You’ve certainly experienced this before. Sales doesn’t tell Operations what it promised a customer. Operations doesn’t know what IT is building this quarter. Finance is waiting on a vendor while another team thinks the project is already done. Marketing is making decisions in a silo because nobody told them the company is moving a different direction.

Every team is running. Almost none of them are running together.

We’ve watched this play out in companies for years. The instinct is to schedule a weekly meeting, add another dashboard, hire another coordinator. None of that works. The real problem isn’t communication. It’s that none of the teams actually decided what matters most and named it out loud where the other teams can hear it.

That’s what we set out to fix in 60 minutes.

 

The First 30 Minutes

Each team met on their own for 30 minutes. In that time, they looked at the next quarter and answered five questions:

  1. What could we do this quarter?

Each team listed all of the work they could do. They cast a wide net with no filtering.

       2. What should we do this quarter?

They took the list of all their Coulds and determined which ones had real pressure behind them. They either had a hard deadline this quarter or needed to make progress to set themselves up for success next quarter.

       3. Which three musts do we do this quarter?

They identified three or fewer items that they absolutely must accomplish. This forced them to choose what they believed was most important for their team.

Before moving on to the next questions, they took time to do two additional steps:

      1. Identify the actual objective that they had to accomplish this quarter. This way, they could know if they succeeded.

      2. Put times on the calendar for their team to work on these projects. This step helped them build their schedule around their priorities.

      4. What can we delegate this quarter?

Looking at their Could and Should lists, they determined what they needed other people, vendors, or departments to do.

      5. What won’t we work on this quarter?

By answering this question, they committed to not do some things. This helped free them up psychologically to focus on the few items that they must complete.

 

The Next 30 Minutes

After each team answered their questions, we brought everyone back together for the part most teams skip.

One person from each team shared their Musts, Delegates, and Won’ts out loud. Just those three columns. While they shared, the other teams listened for one question: Does what they’re sharing affect us?

That’s when the room woke up.

Sales heard that Operations had a major inventory count happening over two specific days. They had no idea. They had bids going out in that same window that would’ve required Ops to be available for last minute conversations.

IT heard that two teams were each planning to bring them a new system in the same month. They knew that this wasn’t possible, so the departments developed a new plan together.

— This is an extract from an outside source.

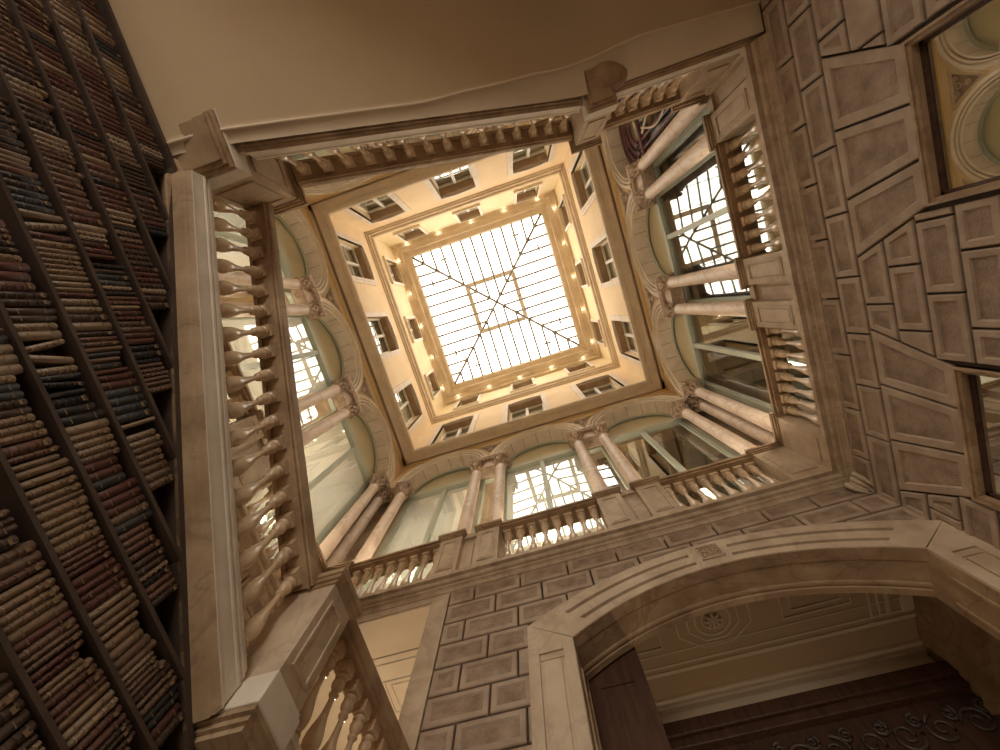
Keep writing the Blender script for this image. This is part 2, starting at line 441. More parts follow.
# soffit lining of the arch with a sunk panel edge
so = MB(); path = []
for i in range(41):
    u = .107 + 3.043 * i / 40; path.append(lambda a, b, u=u: T(u, b, head_in(u) - a))
so.sweep(path, [(-.02, D - .074), (0.006, D - .074), (.012, D - .07), (.012, D + .05), (.004, D + .06), (.004, D + .26), (.012, D + .27), (.016, D + .29), (.012, D + .31), (.004, D + .32), (.018, D + .33), (.018, D + .392), (-.02, D + .392)])
so.build('soffit_lining', stone_dk, arch)
# carved square ornament near the crown
orn = MB(); u0, u1 = 1.52, 1.74; z0 = 3.70; z1 = 3.90
orn.sbox(T, u0, u1, D - .09, D - .05, z0, z0 + .012); orn.sbox(T, u0, u1, D - .09, D - .05, z1 - .012, z1)
orn.sbox(T, u0, u0 + .012, D - .09, D - .05, z0, z1); orn.sbox(T, u1 - .012, u1, D - .09, D - .05, z0, z1)
orn.sbox(T, u0 + .004, u1 - .004, D - .0765, D - .05, z0 + .004, z1 - .004, 1)
for i in range(4):
    for j in range(4):
        cu = u0 + .035 + .05 * i; cz = z0 + .032 + .045 * j
        pts = [T(cu + .017 * math.cos(a + i + j), D - .083, cz + .017 * math.sin(a + i + j)) for a in [k * PI / 4 for k in range(7)]]
        orn.tube(pts, .006, 5, 0)
orn.build('square_ornament', [stone, stone_dk], arch)
# pilasters below
for (a, b) in ((-.31, .107), (3.15, 3.54)):
    p = MB(); p.sbox(T, a, b, D - .05, D + .02, Z_FLOOR, 3.2)
    tri = [(a, 3.19), (b, 3.19), (a, head_out(a))] if a < 0 else [(a, 3.19), (b, 3.19), (b, head_out(b))]
    for dd in (D - .0749, D + .02): p.poly([T(u, dd, z) for u, z in tri])
    for i in range(3):
        q0, q1 = tri[i], tri[(i + 1) % 3]; p.poly([T(q0[0], D - .0749, q0[1]), T(q1[0], D - .0749, q1[1]), T(q1[0], D + .02, q1[1]), T(q0[0], D + .02, q0[1])])
    # recessed panel built as four raised fillets
    pa, pb = a + .10, b - .10
    for (x0, x1, zz0, zz1) in ((a, pa, .2, 3.2), (pb, b, .2, 3.2), (pa, pb, 3.10, 3.2)):
        p.sbox(T, x0, x1, D - .075, D - .045, zz0, zz1 if x0 != pa else 3.2)
    p.sbox(T, pa, pb, D - .06, D - .045, 3.04, 3.10); p.sbox(T, pa + .03, pb - .03, D - .066, D - .05, .2, 3.02)
    p.build('pilaster', stone, arch, .004)
for (a, s) in ((.107, 1), (3.15, -1)):
    p = MB()
    p.sbox(T, a - .02 * s, a + .004 * s, D - .05, D + .39, Z_FLOOR, 3.2)
    for dd in ((.06, .09), (.29, .32)): p.sbox(T, a, a + .02 * s, D + dd[0], D + dd[1], .2, 3.0)
    p.build('jamb_panel', stone_dk, arch)

# vestibule behind the arch
v = MB(); v.box(-.25, 3.95, 3.8, 5.62, 4.20, 4.4)
struct('ceiling_vestibule', v, cream, 'cream vestibule ceiling beyond the wide arch')
v = MB(); v.box(3.75, 3.95, 3.8, 5.62, Z_FLOOR, 4.2); v.box(-.25, -.05, 3.8, 5.62, Z_FLOOR, 4.2)
for i in range(3):
    y0 = 4.0 + i * .55
    v.box(3.72, 3.76, y0, y0 + .03, 1.5, 3.3); v.box(3.72, 3.76, y0 + .4, y0 + .43, 1.5, 3.3); v.box(3.72, 3.76, y0, y0 + .43, 3.27, 3.30)
v.box(3.69, 3.76, 3.8, 5.6, 3.45, 3.52)
struct('wall_vestibule', v, stone_dk, 'brown panelled wall of the vestibule beyond the wide arch')
tr = MB()
for k, (y, z, h, w) in enumerate([(5.42, 4.12, .09, .2), (5.36, 4.16, .05, .1), (5.0, 4.18, .03, .05), (4.92, 4.185, .02, .03), (4.76, 4.185, .02, .02)]):
    tr.box(-.05, 3.75, y, y + w, z, 4.2)
for x, w in ((3.62, .13), (3.45, .05), (3.36, .03), (3.28, .02)): tr.box(x, x + w, 3.8, 4.95, 4.175, 4.2)
tr.box(-.05, 3.75, 5.5, 5.62, 3.93, 4.2)
struct('trim_1', tr, cream_l, 'stepped cream mouldings round the vestibule ceiling', bevel=.01)
ro = MB(); cx, cy, cz = 1.585, 4.47, 4.2
def ring(mb, r, n, rt, rot=0, z=cz, stretch=1): mb.tube([(cx + r * stretch * math.cos(rot + 2 * PI * i / n), cy + r * math.sin(rot + 2 * PI * i / n), z - rt * .4) for i in range(n)], rt, 6, 0, True)
ring(ro, .20, 24, .016); ring(ro, .27, 8, .014, PI / 8, stretch=1.15); ring(ro, .36, 8, .012, PI / 8, stretch=1.25); ring(ro, .12, 20, .01)
for i in range(8):
    a = i * PI / 4; ro.tube([(cx + .03 * math.cos(a), cy + .03 * math.sin(a), cz - .02), (cx + .075 * math.cos(a), cy + .075 * math.sin(a), cz - .035), (cx + .11 * math.cos(a), cy + .11 * math.sin(a), cz - .005)], [.016, .022, .006], 6)
ro.lathe([(.001, -.06), (.02, -.05), (.035, -.02), (.03, 0)], (cx, cy, cz), 10)
tag(ro.build('ceiling_rosette', cream_l), 'plaster rosette in an octagonal frame on the vestibule ceiling', 'rosette')
cf = MB()
for (x0, x1, y0, y1) in ((2.35, 3.1, 4.25, 4.68), (2.45, 3.0, 4.33, 4.60), (.5, .95, 4.25, 4.68)):
    pts = [(x0, y0, 4.19), (x1, y0, 4.19), (x1, y1, 4.19), (x0, y1, 4.19)]; cf.tube(pts, .014, 6, 0, True)
tag(cf.build('ceiling_frame', cream_l), 'raised plaster frames beside the rosette on the vestibule ceiling', 'moulding')
# dark timber door leaf just inside the arch
dl = empty('wooden_door', (.115, 3.84, Z_FLOOR)); tag(dl, 'dark walnut door leaf standing open just inside the wide arch', 'door')
m = MB(); m.box(0, .505, 0, .05, 0, 5.75); m.build('door_leaf', wood_dk, dl)
m = MB()
for z in (.5, 2.0, 3.5): m.box(.08, .42, -.012, .004, z, z + .02); m.box(.08, .42, -.012, .004, z + 1.2, z + 1.22); m.box(.08, .10, -.012, .004, z, z + 1.2); m.box(.40, .42, -.012, .004, z, z + 1.2)
m.build('door_moulding', wood_dk, dl)
m = MB(); m.lathe([(.012, 0), (.02, .01), (.03, .03), (.02, .05), (.001, .055)], (.45, -.03, 2.6), 10); m.build('door_knob', iron, dl)
# carved timber screen on the back wall
cs = empty('carved_screen', (0, 5.5, Z_FLOOR)); tag(cs, 'dark carved timber screen with scrolls on the back vestibule wall', 'screen')
m = MB(); m.box(-.05, 3.75, 0, .12, 0, 5.5); m.build('backboard', wood_dk, cs)
m = MB(); m.box(-.05, 3.75, -.14, 0, 5.38, 5.53); m.box(-.05, 3.75, -.1, 0, 5.28, 5.38); m.box(-.05, 3.75, -.05, 0, 4.72, 4.77); m.build('cornice_moulding', wood_dk, cs, .01)
def scroll(mb, cx, cz, r, y, n=26, turns=1.6, rt=.02, flip=1, ph=0):
    pts = []
    for i in range(n):
        t = i / (n - 1); a = ph + flip * turns * 2 * PI * t; rr = r * (1 - .85 * t); pts.append((cx + rr * math.cos(a), y, cz + rr * math.sin(a)))
    mb.tube(pts, [rt * (1 - .5 * i / n) for i in range(n)], 6)
m = MB()
for i in range(9):
    scroll(m, .9 + i * .33, 5.02, .14, -.02, flip=1 if i % 2 else -1, ph=PI / 2 * (i % 3))
    scroll(m, 1.06 + i * .33, 5.13, .07, -.02, flip=-1 if i % 2 else 1, ph=1)
m.build('scrollwork', wood_sh, cs)
# room beyond the tall side opening
v = MB(); v.box(-5.8, -.25, 3.8, 5.62, 4.30, 4.5)
struct('ceiling_side_room', v, cream_l, 'cream ceiling seen through the tall side opening')
v = MB()
for k, (h, rt) in enumerate(((.75, .012), (.62, .01), (.30, .014), (.22, .008))):
    v.tube([(-2.15 - h, 4.55 - h * .75, 4.295), (-2.15 + h, 4.55 - h * .75, 4.295), (-2.15 + h, 4.55 + h * .75, 4.295), (-2.15 - h, 4.55 + h * .75, 4.295)], rt, 5, 0, True)
v.tube([(-2.15 + .09 * math.cos(a * PI / 6), 4.55 + .07 * math.sin(a * PI / 6), 4.295) for a in range(12)], .01, 5, 0, True)
struct('trim_2', v, ledge_m, 'square coffer lines on the side room ceiling')
v = MB(); v.box(-.25, -.06, 3.8, 5.62, Z_FLOOR, 4.3); struct('wall_side_room', v, cream_l, 'cream side room wall')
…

Finance had a vendor change on their Won’t list. IT had the same vendor change on their Must list. Before the meeting, both had assumed the other team was on the same page.

These weren’t strategy failures. They were misalignments. And they were invisible until people had to say their Musts, Delegates, and Won’ts in front of each other.

That’s the gold of this exercise. Not the lists themselves. The conversations the lists force you to have.

 

Use It for Individuals, Too

What we did with a group of teams can also be done with individuals. Every person will walk away knowing the three things that matter most for the next 90 days—and the projects they won’t do.

That’s what alignment actually looks like.


1 Action

Block 60 minutes with your team on the calendar in the next two weeks to walk through the Could, Should, Must exercise together.